If our brain has to work, we must have some work to do. And after retirement, a person is not good for nothing. So most of the judges are doing something, whatever they get an opportunity to do. There are so many tribunals and someone has to head them. If judges are excluded from this, then the IAS lobby will take over and you know their working.

DR: The age-old debate over nepotism in the judiciary still rages on. It is said that only the sons and daughters of established lawyers and judges can thrive in the field. Given that you were not a first generation lawyer yourself, do you agree?

Justice Dharmadhikari: I come from a lawyer’s family. My grandfather was a district judge in the British period, before independence. As an actor’s son is an actor, a singer’s son is a singer; a judge’s son can be a judge. But of course, he should be taken on merit only. Being a son of a judge is not a qualification.

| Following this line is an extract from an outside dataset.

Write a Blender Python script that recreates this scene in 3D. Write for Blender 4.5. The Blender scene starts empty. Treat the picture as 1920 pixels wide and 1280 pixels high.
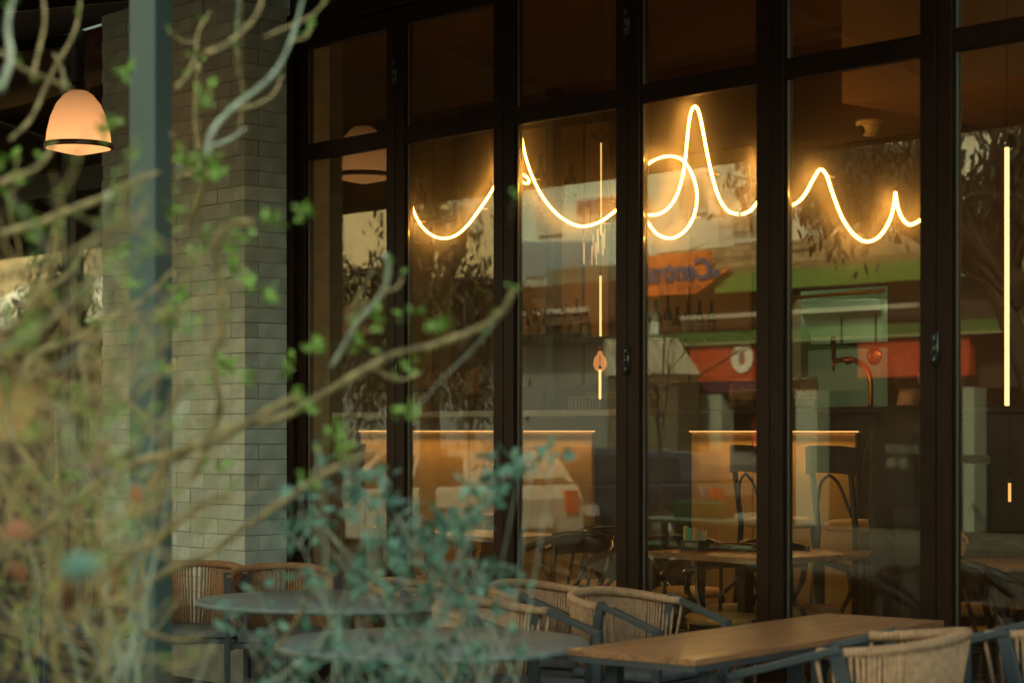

Otherwise ,the other extreme would be to exclude judges' sons. But if the judge’s son is qualified in every respect, then he should be considered like any other candidate.

DR: With the advent of technology, courts are becoming more and more digital. Do you think that there are certain traditional workings of the court system that should not be disturbed?

Justice Dharmadhikari: Human touch should not be lost. If human touch is lost, you are losing everything. Witnesses must come inside the court for cross-examination, which cannot take place effectively when a person is on camera. He has to be in the court if you want to bring out the truth from him. Wherever there is inconvenience for any party to come to a court of law, you can use technology, but otherwise, our traditional system should go on.

It is not merely dispensation of justice, the justice should reach the person and he should realize he has received justice. This feeling can come only if there is a rapport between the judge and the party. Physical hearings should be the norm; this online hearing should be an exception.